# DO THIS
Beginning with the first line of the data below, extract each line up to and including the one containing "sc.cycles.max_bounces = 6". Copy them exactly and add nothing.

# AVAILABLE DATA
_ _ _ _

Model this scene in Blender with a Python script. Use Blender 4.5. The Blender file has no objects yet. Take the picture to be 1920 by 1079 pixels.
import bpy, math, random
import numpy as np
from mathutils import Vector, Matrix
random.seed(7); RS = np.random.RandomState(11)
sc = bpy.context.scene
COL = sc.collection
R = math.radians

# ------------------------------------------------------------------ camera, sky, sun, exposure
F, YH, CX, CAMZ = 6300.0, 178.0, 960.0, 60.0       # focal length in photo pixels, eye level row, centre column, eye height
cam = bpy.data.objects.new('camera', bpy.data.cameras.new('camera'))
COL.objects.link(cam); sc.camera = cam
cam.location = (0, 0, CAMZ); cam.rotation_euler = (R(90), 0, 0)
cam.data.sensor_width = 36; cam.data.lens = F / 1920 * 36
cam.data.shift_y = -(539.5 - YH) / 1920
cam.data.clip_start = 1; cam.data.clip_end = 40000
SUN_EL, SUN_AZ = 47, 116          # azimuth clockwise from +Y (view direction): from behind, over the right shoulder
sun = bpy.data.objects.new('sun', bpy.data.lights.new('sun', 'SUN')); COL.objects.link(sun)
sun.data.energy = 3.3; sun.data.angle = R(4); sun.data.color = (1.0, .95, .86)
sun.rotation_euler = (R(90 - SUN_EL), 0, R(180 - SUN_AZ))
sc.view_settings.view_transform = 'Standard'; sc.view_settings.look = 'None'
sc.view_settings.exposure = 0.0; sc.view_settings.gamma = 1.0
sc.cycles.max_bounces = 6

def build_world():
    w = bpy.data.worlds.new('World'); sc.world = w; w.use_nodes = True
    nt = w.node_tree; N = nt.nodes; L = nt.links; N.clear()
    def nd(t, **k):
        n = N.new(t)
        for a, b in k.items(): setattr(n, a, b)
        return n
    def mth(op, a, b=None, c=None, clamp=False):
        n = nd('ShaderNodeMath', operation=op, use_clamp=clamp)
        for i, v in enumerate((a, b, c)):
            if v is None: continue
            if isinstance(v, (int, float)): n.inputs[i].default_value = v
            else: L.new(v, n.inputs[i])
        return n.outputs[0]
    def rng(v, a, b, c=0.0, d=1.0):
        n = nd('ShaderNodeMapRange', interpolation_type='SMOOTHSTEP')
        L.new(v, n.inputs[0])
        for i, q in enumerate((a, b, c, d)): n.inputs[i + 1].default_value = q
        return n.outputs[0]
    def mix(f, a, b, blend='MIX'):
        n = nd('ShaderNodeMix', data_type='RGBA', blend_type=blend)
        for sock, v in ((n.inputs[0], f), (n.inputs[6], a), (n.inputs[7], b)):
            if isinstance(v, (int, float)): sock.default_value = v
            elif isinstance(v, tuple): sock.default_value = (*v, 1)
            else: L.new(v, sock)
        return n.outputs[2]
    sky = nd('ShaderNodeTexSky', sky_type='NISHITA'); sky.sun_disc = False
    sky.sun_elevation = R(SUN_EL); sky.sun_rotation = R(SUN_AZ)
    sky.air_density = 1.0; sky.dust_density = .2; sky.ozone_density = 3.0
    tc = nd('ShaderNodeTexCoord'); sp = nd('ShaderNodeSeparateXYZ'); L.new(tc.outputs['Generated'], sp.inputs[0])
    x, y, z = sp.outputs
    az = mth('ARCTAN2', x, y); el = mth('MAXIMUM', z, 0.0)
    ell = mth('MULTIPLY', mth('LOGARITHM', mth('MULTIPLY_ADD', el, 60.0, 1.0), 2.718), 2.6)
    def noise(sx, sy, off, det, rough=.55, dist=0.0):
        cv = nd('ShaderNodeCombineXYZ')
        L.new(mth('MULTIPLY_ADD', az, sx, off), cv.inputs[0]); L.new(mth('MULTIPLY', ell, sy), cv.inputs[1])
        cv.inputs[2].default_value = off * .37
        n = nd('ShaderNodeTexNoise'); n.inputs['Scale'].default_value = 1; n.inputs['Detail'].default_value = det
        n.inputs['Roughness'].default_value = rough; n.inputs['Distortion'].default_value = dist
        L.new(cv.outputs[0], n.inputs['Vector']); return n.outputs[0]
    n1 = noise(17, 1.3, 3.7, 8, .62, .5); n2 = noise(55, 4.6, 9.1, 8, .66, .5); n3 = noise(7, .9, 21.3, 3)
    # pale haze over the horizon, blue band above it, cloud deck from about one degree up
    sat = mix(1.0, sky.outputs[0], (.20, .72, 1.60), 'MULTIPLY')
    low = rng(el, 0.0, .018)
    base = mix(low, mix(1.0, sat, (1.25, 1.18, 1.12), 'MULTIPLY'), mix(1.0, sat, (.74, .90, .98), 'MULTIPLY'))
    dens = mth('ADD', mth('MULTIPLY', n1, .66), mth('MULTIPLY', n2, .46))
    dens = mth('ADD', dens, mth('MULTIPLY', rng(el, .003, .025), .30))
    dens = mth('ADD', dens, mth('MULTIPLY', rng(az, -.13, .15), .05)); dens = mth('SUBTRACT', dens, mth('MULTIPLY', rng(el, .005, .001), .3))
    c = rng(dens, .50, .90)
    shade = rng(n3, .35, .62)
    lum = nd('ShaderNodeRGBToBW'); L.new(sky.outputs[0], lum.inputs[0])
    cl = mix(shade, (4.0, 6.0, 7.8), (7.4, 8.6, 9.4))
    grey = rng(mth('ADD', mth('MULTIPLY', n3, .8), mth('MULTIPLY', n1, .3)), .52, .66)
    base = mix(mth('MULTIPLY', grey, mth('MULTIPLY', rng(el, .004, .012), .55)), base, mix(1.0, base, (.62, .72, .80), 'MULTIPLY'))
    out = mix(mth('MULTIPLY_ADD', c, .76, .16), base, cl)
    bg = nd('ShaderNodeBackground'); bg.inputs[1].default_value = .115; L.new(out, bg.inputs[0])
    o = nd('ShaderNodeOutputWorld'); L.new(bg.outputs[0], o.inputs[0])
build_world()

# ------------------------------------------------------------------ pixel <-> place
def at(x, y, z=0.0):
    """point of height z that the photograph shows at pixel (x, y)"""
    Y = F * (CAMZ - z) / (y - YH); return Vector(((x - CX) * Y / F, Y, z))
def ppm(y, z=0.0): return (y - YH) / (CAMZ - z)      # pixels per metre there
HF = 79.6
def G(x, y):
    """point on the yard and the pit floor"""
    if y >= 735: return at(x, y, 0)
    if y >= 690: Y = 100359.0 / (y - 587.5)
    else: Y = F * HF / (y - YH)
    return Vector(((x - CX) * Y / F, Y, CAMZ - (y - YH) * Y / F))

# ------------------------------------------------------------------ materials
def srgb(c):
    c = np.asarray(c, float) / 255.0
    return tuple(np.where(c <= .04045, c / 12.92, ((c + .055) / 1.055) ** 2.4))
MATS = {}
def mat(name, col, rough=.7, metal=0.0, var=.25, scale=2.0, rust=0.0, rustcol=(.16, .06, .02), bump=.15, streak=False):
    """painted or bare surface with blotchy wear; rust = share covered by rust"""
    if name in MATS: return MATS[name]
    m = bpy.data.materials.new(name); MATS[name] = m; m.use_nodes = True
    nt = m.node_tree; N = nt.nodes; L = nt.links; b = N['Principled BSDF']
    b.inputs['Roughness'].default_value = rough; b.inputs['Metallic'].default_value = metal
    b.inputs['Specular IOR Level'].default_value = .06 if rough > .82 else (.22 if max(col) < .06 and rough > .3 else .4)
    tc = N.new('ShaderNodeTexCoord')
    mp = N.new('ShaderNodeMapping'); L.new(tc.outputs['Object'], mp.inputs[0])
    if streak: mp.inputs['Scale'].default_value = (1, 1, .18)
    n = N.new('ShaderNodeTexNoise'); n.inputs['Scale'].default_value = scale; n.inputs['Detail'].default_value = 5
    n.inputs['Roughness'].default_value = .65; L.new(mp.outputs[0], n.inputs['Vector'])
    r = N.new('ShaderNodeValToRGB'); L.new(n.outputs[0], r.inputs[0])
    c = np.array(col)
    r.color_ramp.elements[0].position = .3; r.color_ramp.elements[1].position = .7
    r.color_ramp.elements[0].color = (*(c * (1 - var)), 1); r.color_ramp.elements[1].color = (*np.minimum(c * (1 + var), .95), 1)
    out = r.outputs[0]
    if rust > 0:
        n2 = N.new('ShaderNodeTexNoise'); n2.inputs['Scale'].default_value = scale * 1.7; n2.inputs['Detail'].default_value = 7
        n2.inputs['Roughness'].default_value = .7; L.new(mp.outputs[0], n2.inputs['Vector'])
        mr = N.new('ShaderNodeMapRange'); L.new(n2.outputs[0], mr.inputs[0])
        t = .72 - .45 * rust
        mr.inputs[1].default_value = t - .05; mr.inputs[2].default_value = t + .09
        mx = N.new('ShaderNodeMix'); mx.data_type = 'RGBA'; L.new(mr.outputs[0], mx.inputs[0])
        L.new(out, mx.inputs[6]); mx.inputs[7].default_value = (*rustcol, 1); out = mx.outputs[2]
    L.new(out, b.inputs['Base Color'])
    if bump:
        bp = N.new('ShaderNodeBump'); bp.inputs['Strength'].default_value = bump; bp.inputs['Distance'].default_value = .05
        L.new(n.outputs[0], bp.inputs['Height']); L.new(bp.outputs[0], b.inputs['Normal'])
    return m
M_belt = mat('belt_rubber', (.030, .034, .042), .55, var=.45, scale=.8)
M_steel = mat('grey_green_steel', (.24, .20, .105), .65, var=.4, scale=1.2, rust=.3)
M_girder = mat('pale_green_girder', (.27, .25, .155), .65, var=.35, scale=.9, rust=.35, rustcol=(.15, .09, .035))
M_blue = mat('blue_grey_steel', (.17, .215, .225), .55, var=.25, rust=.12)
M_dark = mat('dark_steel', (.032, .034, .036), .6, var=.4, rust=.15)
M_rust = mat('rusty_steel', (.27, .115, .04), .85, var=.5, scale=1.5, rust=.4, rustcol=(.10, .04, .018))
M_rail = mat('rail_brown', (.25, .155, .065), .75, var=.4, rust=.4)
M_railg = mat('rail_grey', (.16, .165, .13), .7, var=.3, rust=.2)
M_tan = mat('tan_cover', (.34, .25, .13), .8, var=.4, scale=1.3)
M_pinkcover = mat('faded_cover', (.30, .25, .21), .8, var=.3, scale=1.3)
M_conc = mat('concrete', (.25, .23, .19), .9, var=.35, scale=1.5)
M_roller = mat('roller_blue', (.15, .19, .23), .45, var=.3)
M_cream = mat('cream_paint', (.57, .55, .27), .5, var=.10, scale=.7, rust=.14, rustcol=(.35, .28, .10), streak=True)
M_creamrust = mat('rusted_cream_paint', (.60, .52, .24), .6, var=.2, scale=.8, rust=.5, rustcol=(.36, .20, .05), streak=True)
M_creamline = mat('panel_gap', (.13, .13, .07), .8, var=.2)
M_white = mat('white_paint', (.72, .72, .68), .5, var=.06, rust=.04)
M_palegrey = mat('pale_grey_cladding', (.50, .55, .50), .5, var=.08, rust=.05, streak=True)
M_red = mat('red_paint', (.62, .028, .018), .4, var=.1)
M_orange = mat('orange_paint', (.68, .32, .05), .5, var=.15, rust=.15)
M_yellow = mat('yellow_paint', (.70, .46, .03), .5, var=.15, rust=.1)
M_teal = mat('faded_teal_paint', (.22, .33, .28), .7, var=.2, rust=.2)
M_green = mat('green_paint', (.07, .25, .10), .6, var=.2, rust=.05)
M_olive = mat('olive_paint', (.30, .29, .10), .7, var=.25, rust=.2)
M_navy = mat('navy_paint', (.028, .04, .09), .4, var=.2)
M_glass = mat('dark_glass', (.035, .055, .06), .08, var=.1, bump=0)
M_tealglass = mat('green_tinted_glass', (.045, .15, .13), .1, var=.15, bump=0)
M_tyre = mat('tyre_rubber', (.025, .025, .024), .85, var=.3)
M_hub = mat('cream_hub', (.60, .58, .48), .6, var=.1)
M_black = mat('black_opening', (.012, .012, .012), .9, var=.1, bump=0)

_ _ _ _

# SOLVED EXERCISE
Model this scene in Blender with a Python script. Use Blender 4.5. The Blender file has no objects yet. Take the picture to be 1920 by 1079 pixels.
import bpy, math, random
import numpy as np
from mathutils import Vector, Matrix
random.seed(7); RS = np.random.RandomState(11)
sc = bpy.context.scene
COL = sc.collection
R = math.radians

# ------------------------------------------------------------------ camera, sky, sun, exposure
F, YH, CX, CAMZ = 6300.0, 178.0, 960.0, 60.0       # focal length in photo pixels, eye level row, centre column, eye height
cam = bpy.data.objects.new('camera', bpy.data.cameras.new('camera'))
COL.objects.link(cam); sc.camera = cam
cam.location = (0, 0, CAMZ); cam.rotation_euler = (R(90), 0, 0)
cam.data.sensor_width = 36; cam.data.lens = F / 1920 * 36
cam.data.shift_y = -(539.5 - YH) / 1920
cam.data.clip_start = 1; cam.data.clip_end = 40000
SUN_EL, SUN_AZ = 47, 116          # azimuth clockwise from +Y (view direction): from behind, over the right shoulder
sun = bpy.data.objects.new('sun', bpy.data.lights.new('sun', 'SUN')); COL.objects.link(sun)
sun.data.energy = 3.3; sun.data.angle = R(4); sun.data.color = (1.0, .95, .86)
sun.rotation_euler = (R(90 - SUN_EL), 0, R(180 - SUN_AZ))
sc.view_settings.view_transform = 'Standard'; sc.view_settings.look = 'None'
sc.view_settings.exposure = 0.0; sc.view_settings.gamma = 1.0
sc.cycles.max_bounces = 6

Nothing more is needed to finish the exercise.